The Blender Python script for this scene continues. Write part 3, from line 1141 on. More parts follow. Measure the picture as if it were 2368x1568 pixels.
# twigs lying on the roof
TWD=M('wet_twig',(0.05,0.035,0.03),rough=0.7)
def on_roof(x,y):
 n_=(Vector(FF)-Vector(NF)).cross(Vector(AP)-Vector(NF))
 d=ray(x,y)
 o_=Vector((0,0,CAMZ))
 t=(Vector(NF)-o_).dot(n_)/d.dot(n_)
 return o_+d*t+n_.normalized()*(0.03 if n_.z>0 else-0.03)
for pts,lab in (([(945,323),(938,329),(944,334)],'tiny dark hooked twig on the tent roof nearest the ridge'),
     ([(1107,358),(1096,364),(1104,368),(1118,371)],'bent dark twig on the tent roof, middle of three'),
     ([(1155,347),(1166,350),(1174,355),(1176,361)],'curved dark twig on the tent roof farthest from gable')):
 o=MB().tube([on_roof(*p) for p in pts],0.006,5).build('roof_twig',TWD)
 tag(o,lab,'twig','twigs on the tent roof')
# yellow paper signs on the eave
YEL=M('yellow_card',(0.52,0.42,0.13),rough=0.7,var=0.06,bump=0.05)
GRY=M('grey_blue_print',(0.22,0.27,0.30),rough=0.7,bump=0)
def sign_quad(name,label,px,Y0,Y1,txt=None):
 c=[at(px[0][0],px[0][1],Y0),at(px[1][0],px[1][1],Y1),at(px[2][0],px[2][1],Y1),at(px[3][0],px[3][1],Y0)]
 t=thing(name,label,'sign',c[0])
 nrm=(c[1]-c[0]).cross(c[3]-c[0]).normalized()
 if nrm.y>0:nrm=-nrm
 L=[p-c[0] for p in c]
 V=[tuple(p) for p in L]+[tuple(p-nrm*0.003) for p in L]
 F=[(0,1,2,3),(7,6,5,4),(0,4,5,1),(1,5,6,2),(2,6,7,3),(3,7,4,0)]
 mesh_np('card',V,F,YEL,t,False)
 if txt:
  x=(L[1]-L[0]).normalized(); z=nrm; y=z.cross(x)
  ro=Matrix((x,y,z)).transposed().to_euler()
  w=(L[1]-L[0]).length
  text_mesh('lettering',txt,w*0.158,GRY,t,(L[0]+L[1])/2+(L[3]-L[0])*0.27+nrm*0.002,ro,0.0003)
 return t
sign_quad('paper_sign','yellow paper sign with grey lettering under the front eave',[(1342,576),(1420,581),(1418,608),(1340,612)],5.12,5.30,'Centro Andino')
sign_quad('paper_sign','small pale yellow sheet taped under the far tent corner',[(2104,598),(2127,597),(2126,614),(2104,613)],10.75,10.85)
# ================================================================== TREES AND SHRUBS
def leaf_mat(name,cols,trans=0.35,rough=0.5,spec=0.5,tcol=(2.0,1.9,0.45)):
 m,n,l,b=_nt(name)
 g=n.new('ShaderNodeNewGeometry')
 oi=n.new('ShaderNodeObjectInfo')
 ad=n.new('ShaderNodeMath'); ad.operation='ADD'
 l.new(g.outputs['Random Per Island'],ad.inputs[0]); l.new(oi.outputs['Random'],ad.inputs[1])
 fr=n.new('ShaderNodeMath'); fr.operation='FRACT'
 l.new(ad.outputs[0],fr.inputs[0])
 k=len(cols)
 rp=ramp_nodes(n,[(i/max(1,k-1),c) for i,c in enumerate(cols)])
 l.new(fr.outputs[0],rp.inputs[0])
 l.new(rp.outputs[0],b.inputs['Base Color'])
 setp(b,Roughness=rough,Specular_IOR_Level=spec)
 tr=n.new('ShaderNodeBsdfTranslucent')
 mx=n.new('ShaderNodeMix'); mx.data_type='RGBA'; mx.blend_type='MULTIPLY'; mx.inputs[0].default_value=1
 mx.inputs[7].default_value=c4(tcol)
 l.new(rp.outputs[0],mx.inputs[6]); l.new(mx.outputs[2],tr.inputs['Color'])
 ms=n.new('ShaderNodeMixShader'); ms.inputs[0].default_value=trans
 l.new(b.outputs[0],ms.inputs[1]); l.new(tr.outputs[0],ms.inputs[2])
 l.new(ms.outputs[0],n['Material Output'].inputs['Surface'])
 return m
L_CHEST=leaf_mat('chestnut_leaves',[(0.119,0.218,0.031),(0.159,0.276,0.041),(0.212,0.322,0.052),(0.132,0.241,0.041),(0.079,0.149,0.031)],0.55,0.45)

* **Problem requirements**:
Repeat the material from above exactly, word for word.

* **In response**:
The Blender Python script for this scene continues. Write part 3, from line 1141 on. More parts follow. Measure the picture as if it were 2368x1568 pixels.
# twigs lying on the roof
TWD=M('wet_twig',(0.05,0.035,0.03),rough=0.7)
def on_roof(x,y):
 n_=(Vector(FF)-Vector(NF)).cross(Vector(AP)-Vector(NF))
 d=ray(x,y)
 o_=Vector((0,0,CAMZ))
 t=(Vector(NF)-o_).dot(n_)/d.dot(n_)
 return o_+d*t+n_.normalized()*(0.03 if n_.z>0 else-0.03)
for pts,lab in (([(945,323),(938,329),(944,334)],'tiny dark hooked twig on the tent roof nearest the ridge'),
     ([(1107,358),(1096,364),(1104,368),(1118,371)],'bent dark twig on the tent roof, middle of three'),
     ([(1155,347),(1166,350),(1174,355),(1176,361)],'curved dark twig on the tent roof farthest from gable')):
 o=MB().tube([on_roof(*p) for p in pts],0.006,5).build('roof_twig',TWD)
 tag(o,lab,'twig','twigs on the tent roof')
# yellow paper signs on the eave
YEL=M('yellow_card',(0.52,0.42,0.13),rough=0.7,var=0.06,bump=0.05)
GRY=M('grey_blue_print',(0.22,0.27,0.30),rough=0.7,bump=0)
def sign_quad(name,label,px,Y0,Y1,txt=None):
 c=[at(px[0][0],px[0][1],Y0),at(px[1][0],px[1][1],Y1),at(px[2][0],px[2][1],Y1),at(px[3][0],px[3][1],Y0)]
 t=thing(name,label,'sign',c[0])
 nrm=(c[1]-c[0]).cross(c[3]-c[0]).normalized()
 if nrm.y>0:nrm=-nrm
 L=[p-c[0] for p in c]
 V=[tuple(p) for p in L]+[tuple(p-nrm*0.003) for p in L]
 F=[(0,1,2,3),(7,6,5,4),(0,4,5,1),(1,5,6,2),(2,6,7,3),(3,7,4,0)]
 mesh_np('card',V,F,YEL,t,False)
 if txt:
  x=(L[1]-L[0]).normalized(); z=nrm; y=z.cross(x)
  ro=Matrix((x,y,z)).transposed().to_euler()
  w=(L[1]-L[0]).length
  text_mesh('lettering',txt,w*0.158,GRY,t,(L[0]+L[1])/2+(L[3]-L[0])*0.27+nrm*0.002,ro,0.0003)
 return t
sign_quad('paper_sign','yellow paper sign with grey lettering under the front eave',[(1342,576),(1420,581),(1418,608),(1340,612)],5.12,5.30,'Centro Andino')
sign_quad('paper_sign','small pale yellow sheet taped under the far tent corner',[(2104,598),(2127,597),(2126,614),(2104,613)],10.75,10.85)
# ================================================================== TREES AND SHRUBS
def leaf_mat(name,cols,trans=0.35,rough=0.5,spec=0.5,tcol=(2.0,1.9,0.45)):
 m,n,l,b=_nt(name)
 g=n.new('ShaderNodeNewGeometry')
 oi=n.new('ShaderNodeObjectInfo')
 ad=n.new('ShaderNodeMath'); ad.operation='ADD'
 l.new(g.outputs['Random Per Island'],ad.inputs[0]); l.new(oi.outputs['Random'],ad.inputs[1])
 fr=n.new('ShaderNodeMath'); fr.operation='FRACT'
 l.new(ad.outputs[0],fr.inputs[0])
 k=len(cols)
 rp=ramp_nodes(n,[(i/max(1,k-1),c) for i,c in enumerate(cols)])
 l.new(fr.outputs[0],rp.inputs[0])
 l.new(rp.outputs[0],b.inputs['Base Color'])
 setp(b,Roughness=rough,Specular_IOR_Level=spec)
 tr=n.new('ShaderNodeBsdfTranslucent')
 mx=n.new('ShaderNodeMix'); mx.data_type='RGBA'; mx.blend_type='MULTIPLY'; mx.inputs[0].default_value=1
 mx.inputs[7].default_value=c4(tcol)
 l.new(rp.outputs[0],mx.inputs[6]); l.new(mx.outputs[2],tr.inputs['Color'])
 ms=n.new('ShaderNodeMixShader'); ms.inputs[0].default_value=trans
 l.new(b.outputs[0],ms.inputs[1]); l.new(tr.outputs[0],ms.inputs[2])
 l.new(ms.outputs[0],n['Material Output'].inputs['Surface'])
 return m
L_CHEST=leaf_mat('chestnut_leaves',[(0.119,0.218,0.031),(0.159,0.276,0.041),(0.212,0.322,0.052),(0.132,0.241,0.041),(0.079,0.149,0.031)],0.55,0.45)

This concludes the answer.